Extract each line of the data below exactly as written.
****
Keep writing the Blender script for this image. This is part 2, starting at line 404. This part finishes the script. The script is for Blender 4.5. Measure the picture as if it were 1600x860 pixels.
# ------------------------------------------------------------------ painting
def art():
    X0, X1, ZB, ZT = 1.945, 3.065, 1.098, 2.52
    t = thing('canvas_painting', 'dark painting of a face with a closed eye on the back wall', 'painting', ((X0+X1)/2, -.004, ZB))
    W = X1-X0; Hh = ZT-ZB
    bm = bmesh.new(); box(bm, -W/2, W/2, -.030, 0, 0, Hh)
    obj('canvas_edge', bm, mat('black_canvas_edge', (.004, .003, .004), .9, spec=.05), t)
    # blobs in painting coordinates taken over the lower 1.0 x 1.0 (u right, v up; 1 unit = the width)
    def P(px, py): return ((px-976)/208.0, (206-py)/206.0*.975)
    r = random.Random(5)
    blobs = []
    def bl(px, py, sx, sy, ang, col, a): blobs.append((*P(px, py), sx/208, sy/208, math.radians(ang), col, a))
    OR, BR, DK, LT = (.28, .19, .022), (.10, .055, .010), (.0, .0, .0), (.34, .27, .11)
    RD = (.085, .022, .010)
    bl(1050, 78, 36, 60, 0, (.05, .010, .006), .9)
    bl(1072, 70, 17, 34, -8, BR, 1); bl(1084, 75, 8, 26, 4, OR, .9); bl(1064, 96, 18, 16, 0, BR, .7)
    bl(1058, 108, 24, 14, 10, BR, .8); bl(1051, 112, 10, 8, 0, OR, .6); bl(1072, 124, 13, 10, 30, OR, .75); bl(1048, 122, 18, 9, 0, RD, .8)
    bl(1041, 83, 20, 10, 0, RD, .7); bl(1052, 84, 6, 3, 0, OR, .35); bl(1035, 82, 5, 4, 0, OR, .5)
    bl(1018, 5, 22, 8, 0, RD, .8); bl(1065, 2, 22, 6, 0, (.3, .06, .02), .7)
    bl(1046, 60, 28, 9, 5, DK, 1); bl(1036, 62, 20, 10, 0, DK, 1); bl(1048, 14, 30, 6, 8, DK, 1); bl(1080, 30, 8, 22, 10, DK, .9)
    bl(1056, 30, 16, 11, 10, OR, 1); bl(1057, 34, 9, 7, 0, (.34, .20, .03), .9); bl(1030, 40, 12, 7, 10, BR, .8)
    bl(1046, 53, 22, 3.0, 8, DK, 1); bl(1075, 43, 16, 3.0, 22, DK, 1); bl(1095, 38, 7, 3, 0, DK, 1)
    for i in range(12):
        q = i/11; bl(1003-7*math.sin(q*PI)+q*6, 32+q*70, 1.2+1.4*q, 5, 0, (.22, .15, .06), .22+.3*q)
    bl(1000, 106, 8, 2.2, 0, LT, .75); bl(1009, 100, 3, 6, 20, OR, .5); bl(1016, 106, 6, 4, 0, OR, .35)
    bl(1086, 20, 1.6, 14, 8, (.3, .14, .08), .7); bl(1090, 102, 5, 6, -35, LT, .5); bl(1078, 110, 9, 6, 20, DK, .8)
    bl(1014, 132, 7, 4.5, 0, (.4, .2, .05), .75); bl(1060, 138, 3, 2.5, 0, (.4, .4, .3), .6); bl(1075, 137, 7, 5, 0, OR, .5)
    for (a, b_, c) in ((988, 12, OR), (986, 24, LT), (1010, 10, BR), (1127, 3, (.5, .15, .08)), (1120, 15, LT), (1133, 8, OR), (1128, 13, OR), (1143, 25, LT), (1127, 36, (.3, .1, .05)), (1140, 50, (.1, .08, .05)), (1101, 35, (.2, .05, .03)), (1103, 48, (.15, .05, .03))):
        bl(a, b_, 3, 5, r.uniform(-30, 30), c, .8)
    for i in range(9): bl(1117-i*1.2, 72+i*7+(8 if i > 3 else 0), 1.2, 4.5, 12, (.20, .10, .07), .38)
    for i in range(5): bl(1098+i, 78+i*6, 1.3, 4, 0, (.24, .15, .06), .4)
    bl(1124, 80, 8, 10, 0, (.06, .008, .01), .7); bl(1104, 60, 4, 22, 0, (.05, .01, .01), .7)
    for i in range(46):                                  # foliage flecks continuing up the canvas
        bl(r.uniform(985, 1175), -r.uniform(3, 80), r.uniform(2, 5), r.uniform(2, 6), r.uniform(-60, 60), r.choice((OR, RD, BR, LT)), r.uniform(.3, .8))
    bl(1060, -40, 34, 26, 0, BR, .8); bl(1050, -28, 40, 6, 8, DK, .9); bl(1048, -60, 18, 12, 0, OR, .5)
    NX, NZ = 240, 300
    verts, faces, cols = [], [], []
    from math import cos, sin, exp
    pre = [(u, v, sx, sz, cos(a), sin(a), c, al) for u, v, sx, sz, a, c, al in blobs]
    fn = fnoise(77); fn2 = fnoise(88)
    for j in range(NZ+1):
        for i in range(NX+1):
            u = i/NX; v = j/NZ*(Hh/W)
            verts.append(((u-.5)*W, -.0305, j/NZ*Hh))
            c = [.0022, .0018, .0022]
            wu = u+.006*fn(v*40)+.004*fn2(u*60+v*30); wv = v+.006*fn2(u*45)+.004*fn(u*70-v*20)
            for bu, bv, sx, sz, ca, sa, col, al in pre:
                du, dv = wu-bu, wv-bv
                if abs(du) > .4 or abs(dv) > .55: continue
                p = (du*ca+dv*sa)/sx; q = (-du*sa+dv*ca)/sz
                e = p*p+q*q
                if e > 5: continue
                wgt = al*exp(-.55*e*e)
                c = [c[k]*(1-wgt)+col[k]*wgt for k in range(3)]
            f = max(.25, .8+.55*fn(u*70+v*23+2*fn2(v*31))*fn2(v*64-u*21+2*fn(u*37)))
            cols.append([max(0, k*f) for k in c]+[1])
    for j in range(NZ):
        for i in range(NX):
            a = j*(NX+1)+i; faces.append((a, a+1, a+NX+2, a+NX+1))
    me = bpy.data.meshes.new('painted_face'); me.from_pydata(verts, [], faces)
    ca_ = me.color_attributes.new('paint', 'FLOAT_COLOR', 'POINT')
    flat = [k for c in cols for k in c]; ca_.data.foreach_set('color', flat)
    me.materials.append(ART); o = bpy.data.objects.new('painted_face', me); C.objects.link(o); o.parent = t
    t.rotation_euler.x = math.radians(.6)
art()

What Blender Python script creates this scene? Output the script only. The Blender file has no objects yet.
****
__Result of the exercise__
Keep writing the Blender script for this image. This is part 2, starting at line 404. This part finishes the script. The script is for Blender 4.5. Measure the picture as if it were 1600x860 pixels.
# ------------------------------------------------------------------ painting
def art():
    X0, X1, ZB, ZT = 1.945, 3.065, 1.098, 2.52
    t = thing('canvas_painting', 'dark painting of a face with a closed eye on the back wall', 'painting', ((X0+X1)/2, -.004, ZB))
    W = X1-X0; Hh = ZT-ZB
    bm = bmesh.new(); box(bm, -W/2, W/2, -.030, 0, 0, Hh)
    obj('canvas_edge', bm, mat('black_canvas_edge', (.004, .003, .004), .9, spec=.05), t)
    # blobs in painting coordinates taken over the lower 1.0 x 1.0 (u right, v up; 1 unit = the width)
    def P(px, py): return ((px-976)/208.0, (206-py)/206.0*.975)
    r = random.Random(5)
    blobs = []
    def bl(px, py, sx, sy, ang, col, a): blobs.append((*P(px, py), sx/208, sy/208, math.radians(ang), col, a))
    OR, BR, DK, LT = (.28, .19, .022), (.10, .055, .010), (.0, .0, .0), (.34, .27, .11)
    RD = (.085, .022, .010)
    bl(1050, 78, 36, 60, 0, (.05, .010, .006), .9)
    bl(1072, 70, 17, 34, -8, BR, 1); bl(1084, 75, 8, 26, 4, OR, .9); bl(1064, 96, 18, 16, 0, BR, .7)
    bl(1058, 108, 24, 14, 10, BR, .8); bl(1051, 112, 10, 8, 0, OR, .6); bl(1072, 124, 13, 10, 30, OR, .75); bl(1048, 122, 18, 9, 0, RD, .8)
    bl(1041, 83, 20, 10, 0, RD, .7); bl(1052, 84, 6, 3, 0, OR, .35); bl(1035, 82, 5, 4, 0, OR, .5)
    bl(1018, 5, 22, 8, 0, RD, .8); bl(1065, 2, 22, 6, 0, (.3, .06, .02), .7)
    bl(1046, 60, 28, 9, 5, DK, 1); bl(1036, 62, 20, 10, 0, DK, 1); bl(1048, 14, 30, 6, 8, DK, 1); bl(1080, 30, 8, 22, 10, DK, .9)
    bl(1056, 30, 16, 11, 10, OR, 1); bl(1057, 34, 9, 7, 0, (.34, .20, .03), .9); bl(1030, 40, 12, 7, 10, BR, .8)
    bl(1046, 53, 22, 3.0, 8, DK, 1); bl(1075, 43, 16, 3.0, 22, DK, 1); bl(1095, 38, 7, 3, 0, DK, 1)
    for i in range(12):
        q = i/11; bl(1003-7*math.sin(q*PI)+q*6, 32+q*70, 1.2+1.4*q, 5, 0, (.22, .15, .06), .22+.3*q)
    bl(1000, 106, 8, 2.2, 0, LT, .75); bl(1009, 100, 3, 6, 20, OR, .5); bl(1016, 106, 6, 4, 0, OR, .35)
    bl(1086, 20, 1.6, 14, 8, (.3, .14, .08), .7); bl(1090, 102, 5, 6, -35, LT, .5); bl(1078, 110, 9, 6, 20, DK, .8)
    bl(1014, 132, 7, 4.5, 0, (.4, .2, .05), .75); bl(1060, 138, 3, 2.5, 0, (.4, .4, .3), .6); bl(1075, 137, 7, 5, 0, OR, .5)
    for (a, b_, c) in ((988, 12, OR), (986, 24, LT), (1010, 10, BR), (1127, 3, (.5, .15, .08)), (1120, 15, LT), (1133, 8, OR), (1128, 13, OR), (1143, 25, LT), (1127, 36, (.3, .1, .05)), (1140, 50, (.1, .08, .05)), (1101, 35, (.2, .05, .03)), (1103, 48, (.15, .05, .03))):
        bl(a, b_, 3, 5, r.uniform(-30, 30), c, .8)
    for i in range(9): bl(1117-i*1.2, 72+i*7+(8 if i > 3 else 0), 1.2, 4.5, 12, (.20, .10, .07), .38)
    for i in range(5): bl(1098+i, 78+i*6, 1.3, 4, 0, (.24, .15, .06), .4)
    bl(1124, 80, 8, 10, 0, (.06, .008, .01), .7); bl(1104, 60, 4, 22, 0, (.05, .01, .01), .7)
    for i in range(46):                                  # foliage flecks continuing up the canvas
        bl(r.uniform(985, 1175), -r.uniform(3, 80), r.uniform(2, 5), r.uniform(2, 6), r.uniform(-60, 60), r.choice((OR, RD, BR, LT)), r.uniform(.3, .8))
    bl(1060, -40, 34, 26, 0, BR, .8); bl(1050, -28, 40, 6, 8, DK, .9); bl(1048, -60, 18, 12, 0, OR, .5)
    NX, NZ = 240, 300
    verts, faces, cols = [], [], []
    from math import cos, sin, exp
    pre = [(u, v, sx, sz, cos(a), sin(a), c, al) for u, v, sx, sz, a, c, al in blobs]
    fn = fnoise(77); fn2 = fnoise(88)
    for j in range(NZ+1):
        for i in range(NX+1):
            u = i/NX; v = j/NZ*(Hh/W)
            verts.append(((u-.5)*W, -.0305, j/NZ*Hh))
            c = [.0022, .0018, .0022]
            wu = u+.006*fn(v*40)+.004*fn2(u*60+v*30); wv = v+.006*fn2(u*45)+.004*fn(u*70-v*20)
            for bu, bv, sx, sz, ca, sa, col, al in pre:
                du, dv = wu-bu, wv-bv
                if abs(du) > .4 or abs(dv) > .55: continue
                p = (du*ca+dv*sa)/sx; q = (-du*sa+dv*ca)/sz
                e = p*p+q*q
                if e > 5: continue
                wgt = al*exp(-.55*e*e)
                c = [c[k]*(1-wgt)+col[k]*wgt for k in range(3)]
            f = max(.25, .8+.55*fn(u*70+v*23+2*fn2(v*31))*fn2(v*64-u*21+2*fn(u*37)))
            cols.append([max(0, k*f) for k in c]+[1])
    for j in range(NZ):
        for i in range(NX):
            a = j*(NX+1)+i; faces.append((a, a+1, a+NX+2, a+NX+1))
    me = bpy.data.meshes.new('painted_face'); me.from_pydata(verts, [], faces)
    ca_ = me.color_attributes.new('paint', 'FLOAT_COLOR', 'POINT')
    flat = [k for c in cols for k in c]; ca_.data.foreach_set('color', flat)
    me.materials.append(ART); o = bpy.data.objects.new('painted_face', me); C.objects.link(o); o.parent = t
    t.rotation_euler.x = math.radians(.6)
art()

What Blender Python script creates this scene? Output the script only. The Blender file has no objects yet.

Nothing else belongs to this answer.